Exercise brief ::
Repeat exactly the lines from the start of the material below up to and including the "put_rock(rr.choice(RVM[m]), p, size, rr, sp" line.

Available data ::
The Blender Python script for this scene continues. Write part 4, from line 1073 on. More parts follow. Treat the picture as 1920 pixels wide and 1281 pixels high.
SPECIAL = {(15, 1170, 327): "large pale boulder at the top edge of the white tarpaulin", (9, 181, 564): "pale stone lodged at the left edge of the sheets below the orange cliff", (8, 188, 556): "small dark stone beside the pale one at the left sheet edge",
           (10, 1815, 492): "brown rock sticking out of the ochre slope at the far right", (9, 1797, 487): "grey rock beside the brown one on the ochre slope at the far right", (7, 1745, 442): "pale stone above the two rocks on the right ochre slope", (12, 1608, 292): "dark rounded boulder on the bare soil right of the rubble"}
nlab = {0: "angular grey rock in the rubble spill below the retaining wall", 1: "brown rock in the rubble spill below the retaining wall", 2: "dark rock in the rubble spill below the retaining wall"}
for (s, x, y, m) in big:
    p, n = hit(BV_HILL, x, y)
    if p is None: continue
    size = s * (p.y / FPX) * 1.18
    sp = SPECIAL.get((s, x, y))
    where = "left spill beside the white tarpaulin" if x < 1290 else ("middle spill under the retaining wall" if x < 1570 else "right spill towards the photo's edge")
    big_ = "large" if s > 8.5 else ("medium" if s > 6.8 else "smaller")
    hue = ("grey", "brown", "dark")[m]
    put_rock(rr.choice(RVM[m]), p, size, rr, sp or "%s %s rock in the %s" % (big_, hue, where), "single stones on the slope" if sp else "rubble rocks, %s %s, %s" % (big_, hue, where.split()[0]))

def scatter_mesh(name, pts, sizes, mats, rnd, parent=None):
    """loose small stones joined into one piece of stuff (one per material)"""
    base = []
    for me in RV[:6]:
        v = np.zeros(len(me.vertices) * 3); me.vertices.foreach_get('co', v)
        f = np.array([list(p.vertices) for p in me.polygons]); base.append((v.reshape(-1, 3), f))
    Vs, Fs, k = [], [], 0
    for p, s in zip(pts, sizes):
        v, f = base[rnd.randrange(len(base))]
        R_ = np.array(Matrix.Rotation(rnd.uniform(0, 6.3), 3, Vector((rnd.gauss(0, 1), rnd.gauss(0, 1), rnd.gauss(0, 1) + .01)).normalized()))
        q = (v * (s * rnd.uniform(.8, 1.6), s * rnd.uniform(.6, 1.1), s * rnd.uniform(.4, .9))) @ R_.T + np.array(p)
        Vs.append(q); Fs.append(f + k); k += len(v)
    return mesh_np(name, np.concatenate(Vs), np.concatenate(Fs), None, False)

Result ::
The Blender Python script for this scene continues. Write part 4, from line 1073 on. More parts follow. Treat the picture as 1920 pixels wide and 1281 pixels high.
SPECIAL = {(15, 1170, 327): "large pale boulder at the top edge of the white tarpaulin", (9, 181, 564): "pale stone lodged at the left edge of the sheets below the orange cliff", (8, 188, 556): "small dark stone beside the pale one at the left sheet edge",
           (10, 1815, 492): "brown rock sticking out of the ochre slope at the far right", (9, 1797, 487): "grey rock beside the brown one on the ochre slope at the far right", (7, 1745, 442): "pale stone above the two rocks on the right ochre slope", (12, 1608, 292): "dark rounded boulder on the bare soil right of the rubble"}
nlab = {0: "angular grey rock in the rubble spill below the retaining wall", 1: "brown rock in the rubble spill below the retaining wall", 2: "dark rock in the rubble spill below the retaining wall"}
for (s, x, y, m) in big:
    p, n = hit(BV_HILL, x, y)
    if p is None: continue
    size = s * (p.y / FPX) * 1.18
    sp = SPECIAL.get((s, x, y))
    where = "left spill beside the white tarpaulin" if x < 1290 else ("middle spill under the retaining wall" if x < 1570 else "right spill towards the photo's edge")
    big_ = "large" if s > 8.5 else ("medium" if s > 6.8 else "smaller")
    hue = ("grey", "brown", "dark")[m]
    put_rock(rr.choice(RVM[m]), p, size, rr, sp or "%s %s rock in the %s" % (big_, hue, where), "single stones on the slope" if sp else "rubble rocks, %s %s, %s" % (big_, hue, where.split()[0]))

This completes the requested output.